Extract, without alteration, each line from the start of the listing to the line bearing "rng = random.Random(7)".

[START OF Dataset content]

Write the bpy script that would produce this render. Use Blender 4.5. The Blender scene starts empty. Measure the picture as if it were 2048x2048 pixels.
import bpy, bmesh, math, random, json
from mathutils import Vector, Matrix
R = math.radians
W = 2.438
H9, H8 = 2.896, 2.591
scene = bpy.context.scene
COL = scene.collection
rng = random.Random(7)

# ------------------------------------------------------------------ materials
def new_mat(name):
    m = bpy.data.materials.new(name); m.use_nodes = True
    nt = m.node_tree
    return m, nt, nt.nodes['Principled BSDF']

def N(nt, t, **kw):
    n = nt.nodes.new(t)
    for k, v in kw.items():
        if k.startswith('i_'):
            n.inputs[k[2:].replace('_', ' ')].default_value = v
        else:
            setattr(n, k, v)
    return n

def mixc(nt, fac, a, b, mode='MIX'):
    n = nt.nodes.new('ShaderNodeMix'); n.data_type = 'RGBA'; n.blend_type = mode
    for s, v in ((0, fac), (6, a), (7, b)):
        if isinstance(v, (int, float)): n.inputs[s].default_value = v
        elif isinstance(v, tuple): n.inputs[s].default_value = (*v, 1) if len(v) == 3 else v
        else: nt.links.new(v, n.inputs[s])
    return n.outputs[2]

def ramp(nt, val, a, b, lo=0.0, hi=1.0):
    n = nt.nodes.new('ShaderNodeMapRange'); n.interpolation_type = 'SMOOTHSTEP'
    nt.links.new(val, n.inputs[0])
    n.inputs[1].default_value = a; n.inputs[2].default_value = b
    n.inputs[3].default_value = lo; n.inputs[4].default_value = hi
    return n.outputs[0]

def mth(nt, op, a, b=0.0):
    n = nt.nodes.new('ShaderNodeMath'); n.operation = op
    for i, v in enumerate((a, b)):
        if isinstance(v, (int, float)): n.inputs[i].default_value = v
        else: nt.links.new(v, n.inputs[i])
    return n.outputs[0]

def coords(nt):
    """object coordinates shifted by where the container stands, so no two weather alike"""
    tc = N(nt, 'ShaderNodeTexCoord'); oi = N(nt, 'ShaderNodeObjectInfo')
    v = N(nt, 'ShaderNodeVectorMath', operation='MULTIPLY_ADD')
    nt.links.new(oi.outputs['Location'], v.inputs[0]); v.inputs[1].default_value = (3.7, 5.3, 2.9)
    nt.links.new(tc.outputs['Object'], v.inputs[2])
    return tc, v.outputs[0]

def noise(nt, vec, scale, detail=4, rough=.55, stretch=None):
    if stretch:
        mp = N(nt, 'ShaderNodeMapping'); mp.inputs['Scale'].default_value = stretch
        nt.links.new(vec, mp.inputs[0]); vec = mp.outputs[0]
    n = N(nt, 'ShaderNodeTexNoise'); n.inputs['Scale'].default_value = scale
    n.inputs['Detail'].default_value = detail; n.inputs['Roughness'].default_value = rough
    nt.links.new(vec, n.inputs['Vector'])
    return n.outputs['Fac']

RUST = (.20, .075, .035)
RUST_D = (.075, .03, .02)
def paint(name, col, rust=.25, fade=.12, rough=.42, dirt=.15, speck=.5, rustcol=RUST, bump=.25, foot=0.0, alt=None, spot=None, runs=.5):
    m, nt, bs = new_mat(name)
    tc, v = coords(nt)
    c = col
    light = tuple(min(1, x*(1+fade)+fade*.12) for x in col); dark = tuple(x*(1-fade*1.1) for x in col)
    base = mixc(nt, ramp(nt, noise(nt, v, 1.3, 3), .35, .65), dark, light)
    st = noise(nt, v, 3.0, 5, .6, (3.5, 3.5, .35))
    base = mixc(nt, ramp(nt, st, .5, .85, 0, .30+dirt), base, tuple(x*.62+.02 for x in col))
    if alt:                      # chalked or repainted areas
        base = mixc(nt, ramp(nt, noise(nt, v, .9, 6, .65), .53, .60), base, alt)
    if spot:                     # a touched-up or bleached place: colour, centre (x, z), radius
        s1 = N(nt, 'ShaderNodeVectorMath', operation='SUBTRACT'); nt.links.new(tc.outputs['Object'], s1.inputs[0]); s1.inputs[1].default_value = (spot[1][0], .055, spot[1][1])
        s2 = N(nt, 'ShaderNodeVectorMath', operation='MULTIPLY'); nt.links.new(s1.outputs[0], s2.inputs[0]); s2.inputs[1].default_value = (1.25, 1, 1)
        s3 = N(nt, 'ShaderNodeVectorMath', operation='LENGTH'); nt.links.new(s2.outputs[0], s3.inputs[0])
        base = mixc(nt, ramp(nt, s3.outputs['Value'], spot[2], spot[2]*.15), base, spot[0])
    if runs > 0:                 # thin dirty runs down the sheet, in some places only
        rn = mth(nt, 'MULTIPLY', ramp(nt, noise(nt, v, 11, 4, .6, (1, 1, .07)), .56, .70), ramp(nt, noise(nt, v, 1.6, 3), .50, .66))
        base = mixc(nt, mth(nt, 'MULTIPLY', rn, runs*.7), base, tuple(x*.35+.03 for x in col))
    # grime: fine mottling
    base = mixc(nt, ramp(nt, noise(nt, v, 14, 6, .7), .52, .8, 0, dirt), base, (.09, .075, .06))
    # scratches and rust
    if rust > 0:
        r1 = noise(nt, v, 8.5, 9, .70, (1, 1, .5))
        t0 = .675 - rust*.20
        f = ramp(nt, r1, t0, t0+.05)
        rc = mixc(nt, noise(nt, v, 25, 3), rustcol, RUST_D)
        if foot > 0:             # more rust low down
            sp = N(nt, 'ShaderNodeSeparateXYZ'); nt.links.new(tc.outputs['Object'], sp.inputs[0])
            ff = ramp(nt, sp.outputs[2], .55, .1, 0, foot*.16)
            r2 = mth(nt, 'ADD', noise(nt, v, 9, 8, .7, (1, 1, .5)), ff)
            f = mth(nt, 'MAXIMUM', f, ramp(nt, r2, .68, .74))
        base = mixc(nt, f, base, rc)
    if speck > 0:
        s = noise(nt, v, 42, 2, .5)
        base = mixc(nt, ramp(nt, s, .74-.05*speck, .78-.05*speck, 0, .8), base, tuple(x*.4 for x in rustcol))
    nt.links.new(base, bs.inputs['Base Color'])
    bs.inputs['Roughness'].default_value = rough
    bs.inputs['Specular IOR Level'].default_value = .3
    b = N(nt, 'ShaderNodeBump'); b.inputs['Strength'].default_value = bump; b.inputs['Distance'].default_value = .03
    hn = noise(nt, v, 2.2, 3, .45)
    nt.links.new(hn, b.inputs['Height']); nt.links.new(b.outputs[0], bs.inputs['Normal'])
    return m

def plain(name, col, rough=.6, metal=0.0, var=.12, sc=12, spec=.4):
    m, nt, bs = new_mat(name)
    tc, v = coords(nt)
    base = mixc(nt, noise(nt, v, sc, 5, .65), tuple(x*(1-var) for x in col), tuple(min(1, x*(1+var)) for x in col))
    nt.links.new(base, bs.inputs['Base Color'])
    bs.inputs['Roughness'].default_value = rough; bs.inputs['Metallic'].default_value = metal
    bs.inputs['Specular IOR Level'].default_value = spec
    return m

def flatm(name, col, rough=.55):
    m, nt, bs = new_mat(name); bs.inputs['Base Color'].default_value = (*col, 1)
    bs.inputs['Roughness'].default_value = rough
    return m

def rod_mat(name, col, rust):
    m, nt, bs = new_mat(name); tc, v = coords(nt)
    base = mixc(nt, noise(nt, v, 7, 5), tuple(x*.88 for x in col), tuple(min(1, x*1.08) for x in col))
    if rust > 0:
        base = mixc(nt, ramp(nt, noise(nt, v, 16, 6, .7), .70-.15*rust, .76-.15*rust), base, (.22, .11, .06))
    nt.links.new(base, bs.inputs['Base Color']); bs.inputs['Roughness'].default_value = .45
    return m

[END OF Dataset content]

### Response below
Write the bpy script that would produce this render. Use Blender 4.5. The Blender scene starts empty. Measure the picture as if it were 2048x2048 pixels.
import bpy, bmesh, math, random, json
from mathutils import Vector, Matrix
R = math.radians
W = 2.438
H9, H8 = 2.896, 2.591
scene = bpy.context.scene
COL = scene.collection
rng = random.Random(7)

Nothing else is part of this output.